Theory III: He’s Deceiving Us

This is a theory with a growing body of evidence, incorporating elements of both of the above theories but with an added twist: the faking is on his views and the on-the-fly thinking is on how to conceal them.  I’m talking about the president using Rules for Radicals as his Elements of Style here.  If he really does have a deep personal commitment to state power and collectivism, which he certainly did quite openly in his not-so-distant youth, then this is a possibility that should be very seriously entertained.  Saul Alinsky’s ideas in Rules for Radicals have undoubtedly had their influence on this president, as a quick Google search will reveal.

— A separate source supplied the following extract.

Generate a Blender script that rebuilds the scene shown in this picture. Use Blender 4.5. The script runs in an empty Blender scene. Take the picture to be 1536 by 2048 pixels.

Alinsky’s Rule #2: “Never go outside the expertise of your people.”  The idea here is that people are uncomfortable with strange and unfamiliar ideas, and that makes them a much harder sell.  The ideas of Alinsky and Obama are undoubtedly discomforting to very large portions of the American population.  Maybe these are well-formed and clearly understood and deeply held ideas, as the thinking of any president ought to be.  If this is the case, perhaps the thoughtful-sounding bumbling is because he has to use language with which he himself is uncomfortable, and believes he is tiptoeing through a minefield when he’s doing it.  This is a view growing in popularity on the right, and, like the other two above, is consistent with observation.

Conclusion

I don’t know if any of these theories are right.  They are all reasonable conclusions to draw, but as we collect more and more evidence, one in particular is becoming more and more harmonious with the facts.  This is a subject that fascinates me, and that I believe is important to understand, so I will update periodically as significant new evidence emerges.

Of course, I don’t necessarily think that an analysis of how our president speaks needs to lead to a negative conclusion about him, just that all of the reasonable explanations I have found do work out that way when considered alongside what we know from his short history of governing.  I’d love to be wrong, and am open to arguments.